Cache Pages with APC / Mysql

Marcus

Well-known member
Usually when I first read a page at one browser (let's say Firefox) it is around 0.3 seconds for the page load. When accessing the page another time, the page load time is reduced to 0.04 seconds. I can also view the page as a guest on another browser like IE or Chrome and it will be loaded in 0.04 seconds.

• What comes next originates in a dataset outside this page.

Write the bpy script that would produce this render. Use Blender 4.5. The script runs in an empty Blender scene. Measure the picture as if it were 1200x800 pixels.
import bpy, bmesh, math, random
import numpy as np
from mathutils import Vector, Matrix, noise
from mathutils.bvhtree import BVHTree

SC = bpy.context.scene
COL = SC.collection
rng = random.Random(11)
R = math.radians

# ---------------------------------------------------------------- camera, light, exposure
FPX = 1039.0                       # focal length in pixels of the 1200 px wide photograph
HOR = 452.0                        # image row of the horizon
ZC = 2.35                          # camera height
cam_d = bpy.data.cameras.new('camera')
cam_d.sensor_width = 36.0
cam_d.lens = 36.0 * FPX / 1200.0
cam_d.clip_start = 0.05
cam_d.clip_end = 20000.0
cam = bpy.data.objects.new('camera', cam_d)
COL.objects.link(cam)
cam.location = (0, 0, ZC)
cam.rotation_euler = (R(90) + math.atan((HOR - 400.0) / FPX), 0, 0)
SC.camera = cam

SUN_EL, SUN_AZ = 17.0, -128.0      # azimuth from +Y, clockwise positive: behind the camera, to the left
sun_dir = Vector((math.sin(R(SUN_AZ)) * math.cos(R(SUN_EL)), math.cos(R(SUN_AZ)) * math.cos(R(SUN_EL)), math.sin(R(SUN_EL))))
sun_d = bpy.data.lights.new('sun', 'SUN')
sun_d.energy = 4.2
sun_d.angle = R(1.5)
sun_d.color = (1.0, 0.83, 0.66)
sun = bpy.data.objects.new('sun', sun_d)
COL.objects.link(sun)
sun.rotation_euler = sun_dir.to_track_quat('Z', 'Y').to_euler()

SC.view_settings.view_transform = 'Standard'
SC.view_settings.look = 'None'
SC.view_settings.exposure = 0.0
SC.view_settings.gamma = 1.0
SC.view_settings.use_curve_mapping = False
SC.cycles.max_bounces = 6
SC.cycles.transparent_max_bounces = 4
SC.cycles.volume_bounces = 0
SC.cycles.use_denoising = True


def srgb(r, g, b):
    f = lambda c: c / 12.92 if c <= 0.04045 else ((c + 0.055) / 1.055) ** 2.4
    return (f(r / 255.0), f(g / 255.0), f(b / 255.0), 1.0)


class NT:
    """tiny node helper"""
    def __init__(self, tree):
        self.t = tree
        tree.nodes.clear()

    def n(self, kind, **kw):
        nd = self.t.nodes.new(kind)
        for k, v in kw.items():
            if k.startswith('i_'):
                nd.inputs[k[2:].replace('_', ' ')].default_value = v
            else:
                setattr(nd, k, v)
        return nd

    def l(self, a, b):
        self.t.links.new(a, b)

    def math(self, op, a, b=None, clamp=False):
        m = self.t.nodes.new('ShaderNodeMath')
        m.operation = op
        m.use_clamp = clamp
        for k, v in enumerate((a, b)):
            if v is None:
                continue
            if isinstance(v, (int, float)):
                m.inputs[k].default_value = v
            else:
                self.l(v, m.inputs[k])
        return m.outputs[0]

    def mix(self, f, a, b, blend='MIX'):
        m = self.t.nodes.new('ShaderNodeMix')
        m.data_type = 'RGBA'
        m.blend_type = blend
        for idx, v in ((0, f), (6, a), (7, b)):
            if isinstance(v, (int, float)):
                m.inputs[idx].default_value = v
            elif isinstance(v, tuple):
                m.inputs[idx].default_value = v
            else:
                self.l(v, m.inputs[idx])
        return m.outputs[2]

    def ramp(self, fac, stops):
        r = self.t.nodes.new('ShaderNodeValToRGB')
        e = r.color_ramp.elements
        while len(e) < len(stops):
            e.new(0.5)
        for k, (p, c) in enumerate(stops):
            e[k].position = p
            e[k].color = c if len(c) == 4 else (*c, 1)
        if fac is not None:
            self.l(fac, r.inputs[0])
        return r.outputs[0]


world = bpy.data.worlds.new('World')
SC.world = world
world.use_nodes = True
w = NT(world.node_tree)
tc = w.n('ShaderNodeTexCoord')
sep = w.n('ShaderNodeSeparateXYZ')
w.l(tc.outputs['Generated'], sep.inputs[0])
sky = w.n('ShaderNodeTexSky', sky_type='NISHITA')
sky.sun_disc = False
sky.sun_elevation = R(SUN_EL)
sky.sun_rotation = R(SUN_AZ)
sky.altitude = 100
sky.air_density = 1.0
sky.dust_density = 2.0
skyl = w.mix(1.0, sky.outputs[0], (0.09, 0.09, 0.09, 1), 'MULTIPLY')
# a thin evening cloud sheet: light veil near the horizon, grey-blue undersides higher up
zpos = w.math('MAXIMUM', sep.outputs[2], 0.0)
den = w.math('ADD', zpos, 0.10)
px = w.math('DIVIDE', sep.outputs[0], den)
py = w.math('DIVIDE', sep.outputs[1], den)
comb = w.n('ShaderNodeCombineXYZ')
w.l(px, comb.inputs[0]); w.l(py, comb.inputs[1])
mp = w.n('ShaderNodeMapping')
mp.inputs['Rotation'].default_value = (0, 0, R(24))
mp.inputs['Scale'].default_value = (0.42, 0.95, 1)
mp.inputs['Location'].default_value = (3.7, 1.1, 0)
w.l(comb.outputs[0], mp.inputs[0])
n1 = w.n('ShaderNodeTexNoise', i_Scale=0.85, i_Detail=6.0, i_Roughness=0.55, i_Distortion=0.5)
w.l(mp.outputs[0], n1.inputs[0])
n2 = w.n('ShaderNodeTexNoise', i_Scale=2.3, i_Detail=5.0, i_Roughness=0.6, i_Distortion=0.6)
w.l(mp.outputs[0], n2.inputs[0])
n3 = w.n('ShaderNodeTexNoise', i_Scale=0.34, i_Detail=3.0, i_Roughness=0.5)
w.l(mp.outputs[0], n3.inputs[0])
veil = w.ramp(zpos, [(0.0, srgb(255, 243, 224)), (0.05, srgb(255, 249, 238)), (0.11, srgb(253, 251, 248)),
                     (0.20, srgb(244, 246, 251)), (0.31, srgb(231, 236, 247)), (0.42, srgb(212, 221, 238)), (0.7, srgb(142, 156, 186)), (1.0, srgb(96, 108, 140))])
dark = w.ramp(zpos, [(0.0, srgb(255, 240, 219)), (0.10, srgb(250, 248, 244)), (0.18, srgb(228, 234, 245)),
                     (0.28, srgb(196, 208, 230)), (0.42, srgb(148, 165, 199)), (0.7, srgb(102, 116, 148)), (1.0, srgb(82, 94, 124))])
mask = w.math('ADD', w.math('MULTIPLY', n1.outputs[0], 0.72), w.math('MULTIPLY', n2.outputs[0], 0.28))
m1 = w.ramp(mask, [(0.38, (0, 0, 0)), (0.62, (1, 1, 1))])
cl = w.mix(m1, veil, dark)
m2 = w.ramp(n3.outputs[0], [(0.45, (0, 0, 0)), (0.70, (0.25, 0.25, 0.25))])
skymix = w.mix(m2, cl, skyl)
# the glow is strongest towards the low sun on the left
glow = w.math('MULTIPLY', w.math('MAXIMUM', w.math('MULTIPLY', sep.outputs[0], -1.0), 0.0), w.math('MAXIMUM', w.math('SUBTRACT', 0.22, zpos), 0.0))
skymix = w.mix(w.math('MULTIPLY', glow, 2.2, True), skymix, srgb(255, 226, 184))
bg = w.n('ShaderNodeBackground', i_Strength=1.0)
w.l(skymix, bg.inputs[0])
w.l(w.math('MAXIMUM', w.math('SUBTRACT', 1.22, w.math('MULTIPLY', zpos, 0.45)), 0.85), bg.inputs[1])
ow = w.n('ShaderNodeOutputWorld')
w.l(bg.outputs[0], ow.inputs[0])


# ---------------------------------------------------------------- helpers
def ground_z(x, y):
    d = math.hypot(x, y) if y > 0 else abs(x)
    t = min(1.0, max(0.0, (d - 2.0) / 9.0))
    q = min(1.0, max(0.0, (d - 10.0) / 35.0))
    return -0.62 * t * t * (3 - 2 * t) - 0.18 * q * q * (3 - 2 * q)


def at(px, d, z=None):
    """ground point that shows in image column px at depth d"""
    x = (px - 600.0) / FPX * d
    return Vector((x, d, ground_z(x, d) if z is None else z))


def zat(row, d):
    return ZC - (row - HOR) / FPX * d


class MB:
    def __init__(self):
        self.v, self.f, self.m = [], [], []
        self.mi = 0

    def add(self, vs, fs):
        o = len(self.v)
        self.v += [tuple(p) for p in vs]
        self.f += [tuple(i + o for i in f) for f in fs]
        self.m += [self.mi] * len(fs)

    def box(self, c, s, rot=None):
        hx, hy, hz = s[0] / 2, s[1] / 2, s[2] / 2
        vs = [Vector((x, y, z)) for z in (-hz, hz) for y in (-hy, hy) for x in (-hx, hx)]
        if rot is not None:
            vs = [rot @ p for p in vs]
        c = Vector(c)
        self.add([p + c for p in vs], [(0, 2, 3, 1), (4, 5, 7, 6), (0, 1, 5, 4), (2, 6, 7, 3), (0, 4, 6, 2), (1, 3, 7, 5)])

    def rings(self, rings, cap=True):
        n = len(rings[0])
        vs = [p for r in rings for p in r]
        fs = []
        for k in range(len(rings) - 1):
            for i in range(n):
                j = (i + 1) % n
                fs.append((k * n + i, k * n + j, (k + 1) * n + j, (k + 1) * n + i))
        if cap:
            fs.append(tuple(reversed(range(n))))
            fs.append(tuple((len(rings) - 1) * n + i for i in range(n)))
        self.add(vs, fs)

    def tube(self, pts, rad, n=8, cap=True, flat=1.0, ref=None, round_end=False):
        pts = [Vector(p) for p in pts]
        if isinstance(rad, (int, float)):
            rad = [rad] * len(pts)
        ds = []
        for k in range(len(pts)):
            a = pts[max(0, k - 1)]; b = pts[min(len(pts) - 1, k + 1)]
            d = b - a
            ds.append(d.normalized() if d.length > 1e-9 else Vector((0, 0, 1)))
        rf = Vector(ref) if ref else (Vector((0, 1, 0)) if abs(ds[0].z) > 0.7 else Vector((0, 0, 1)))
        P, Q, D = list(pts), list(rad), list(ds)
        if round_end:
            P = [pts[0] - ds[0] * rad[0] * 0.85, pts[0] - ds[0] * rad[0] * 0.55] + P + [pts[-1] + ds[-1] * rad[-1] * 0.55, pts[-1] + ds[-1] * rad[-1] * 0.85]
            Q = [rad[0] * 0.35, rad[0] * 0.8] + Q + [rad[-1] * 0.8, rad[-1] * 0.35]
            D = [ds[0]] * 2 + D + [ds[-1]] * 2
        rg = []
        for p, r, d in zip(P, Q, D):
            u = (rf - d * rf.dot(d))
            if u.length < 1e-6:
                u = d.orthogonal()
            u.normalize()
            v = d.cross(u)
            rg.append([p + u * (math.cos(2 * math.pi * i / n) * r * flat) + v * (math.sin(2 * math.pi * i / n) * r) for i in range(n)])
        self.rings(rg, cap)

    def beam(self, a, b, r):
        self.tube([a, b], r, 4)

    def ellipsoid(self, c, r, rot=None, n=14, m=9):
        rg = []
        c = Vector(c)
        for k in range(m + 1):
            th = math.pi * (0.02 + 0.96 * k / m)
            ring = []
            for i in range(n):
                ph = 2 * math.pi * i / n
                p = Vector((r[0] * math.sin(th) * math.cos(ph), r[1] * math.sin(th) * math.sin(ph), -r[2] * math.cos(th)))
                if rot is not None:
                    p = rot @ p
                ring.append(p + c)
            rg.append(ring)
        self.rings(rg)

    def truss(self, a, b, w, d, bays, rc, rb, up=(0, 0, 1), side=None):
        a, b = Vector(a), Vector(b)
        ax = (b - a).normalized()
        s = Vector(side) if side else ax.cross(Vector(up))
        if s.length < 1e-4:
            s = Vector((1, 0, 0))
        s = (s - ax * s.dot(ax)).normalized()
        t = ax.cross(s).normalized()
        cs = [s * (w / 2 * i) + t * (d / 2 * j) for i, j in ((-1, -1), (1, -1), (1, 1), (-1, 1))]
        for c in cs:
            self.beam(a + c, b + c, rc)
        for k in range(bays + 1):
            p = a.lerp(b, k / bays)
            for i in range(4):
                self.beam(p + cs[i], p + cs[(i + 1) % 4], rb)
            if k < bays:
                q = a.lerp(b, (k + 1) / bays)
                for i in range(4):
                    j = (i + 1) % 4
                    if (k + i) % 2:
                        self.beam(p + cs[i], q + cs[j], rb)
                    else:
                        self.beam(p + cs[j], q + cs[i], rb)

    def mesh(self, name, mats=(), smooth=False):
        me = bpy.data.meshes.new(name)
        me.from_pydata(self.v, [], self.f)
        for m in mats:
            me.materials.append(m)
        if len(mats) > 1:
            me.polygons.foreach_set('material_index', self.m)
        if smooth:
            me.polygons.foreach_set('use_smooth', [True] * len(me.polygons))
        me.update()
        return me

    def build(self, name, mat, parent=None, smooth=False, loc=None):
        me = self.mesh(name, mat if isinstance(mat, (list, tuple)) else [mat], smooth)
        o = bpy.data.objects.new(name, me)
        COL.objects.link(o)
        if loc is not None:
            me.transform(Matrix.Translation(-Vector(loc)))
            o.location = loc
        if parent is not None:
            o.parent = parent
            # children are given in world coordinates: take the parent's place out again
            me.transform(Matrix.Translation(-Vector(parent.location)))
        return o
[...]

How is that possible? Is that because of APC? And why are all pages slow in the first attempt to load it - because other users also access the pages. And a once accessed page should stay in the APC cache. This is my APC cache statistics:

apc.webp
 
If the compiled script was not previously in the APC cache then yes, that could explain the numbers you are seeing.
 
Can you post your full APC settings? You are also on a fairly old version of APC. Latest is 3.1.13
 
Thats my apc.php
Code:
; Enable apc extension module
extension = apc.so
 
; Options for the APC module version >= 3.1.3
 
; This can be set to 0 to disable APC.
apc.enabled=1
; The number of shared memory segments to allocate for the compiler cache.
apc.shm_segments=1
; The size of each shared memory segment in MB.
apc.shm_size=2048
; A "hint" about the number of distinct source files that will be included or
; requested on your web server. Set to zero or omit if you're not sure;
apc.num_files_hint=1024
; Just like num_files_hint, a "hint" about the number of distinct user cache
; variables to store. Set to zero or omit if you're not sure;
apc.user_entries_hint=4096
; The number of seconds a cache entry is allowed to idle in a slot in case this
; cache entry slot is needed by another entry.
apc.ttl=7200
; use the SAPI request start time for TTL
apc.use_request_time=1
; The number of seconds a user cache entry is allowed to idle in a slot in case
; this cache entry slot is needed by another entry.
apc.user_ttl=7200
; The number of seconds that a cache entry may remain on the garbage-collection list.
apc.gc_ttl=3600
; On by default, but can be set to off and used in conjunction with positive
; apc.filters so that files are only cached if matched by a positive filter.
apc.cache_by_default=1
; A comma-separated list of POSIX extended regular expressions.
apc.filters
; The mktemp-style file_mask to pass to the mmap module
apc.mmap_file_mask=/tmp/apc.XXXXXX
; This file_update_protection setting puts a delay on caching brand new files.
apc.file_update_protection=2
; Setting this enables APC for the CLI version of PHP (Mostly for testing and debugging).
apc.enable_cli=0
; Prevents large files from being cached
apc.max_file_size=5M
; Whether to stat the main script file and the fullpath includes.
apc.stat=1
; Vertification with ctime will avoid problems caused by programs such as svn or rsync by making
; sure inodes havn't changed since the last stat. APC will normally only check mtime.
apc.stat_ctime=0
; Whether to canonicalize paths in stat=0 mode or fall back to stat behaviour
apc.canonicalize=0
; With write_lock enabled, only one process at a time will try to compile an
; uncached script while the other processes will run uncached
apc.write_lock=1
; Logs any scripts that were automatically excluded from being cached due to early/late binding issues.
apc.report_autofilter=0
; RFC1867 File Upload Progress hook handler
apc.rfc1867=0
apc.rfc1867_prefix =upload_
apc.rfc1867_name=APC_UPLOAD_PROGRESS
apc.rfc1867_freq=0
apc.rfc1867_ttl=3600
; Optimize include_once and require_once calls and avoid the expensive system calls used.
apc.include_once_override=0
apc.lazy_classes=00
apc.lazy_functions=0
; not documented
apc.coredump_unmap=0
apc.file_md5=0
apc.preload_path
 
If you don't change the files much, you could set
apc.stat=1
to
apc.stat=0

I also set:
apc.mmap_file_mask=/tmp/apc.XXXXXX

to be
apc.mmap_file_mask=/apc.shm.XXXXXX

as this stores the files in shared memory, and not on the disk.
 
If you don't change the files much, you could set
apc.stat=1
to
apc.stat=0

If you do this then be aware that if you use the option "Fetch public templates as files", then template changes to cached templates will NOT take effect, including templates changed by the TMS.
 
If you do this then be aware that if you use the option "Fetch public templates as files", then template changes to cached templates will NOT take effect, including templates changed by the TMS.
Correct. That is why I said "if you don't change the files much". If you had that set, you can flush the APC cache when you make any changes and the new files will be cached again.

Apologies if that wasn't very clear in my previous post.
 
Correct. That is why I said "if you don't change the files much". If you had that set, you can flush the APC cache when you make any changes and the new files will be cached again.

Apologies if that wasn't very clear in my previous post.

I just didn't think of a template change done via the TMS as a file change. And it's not really, unless you have "Fetch public templates as files" set then it's a database change.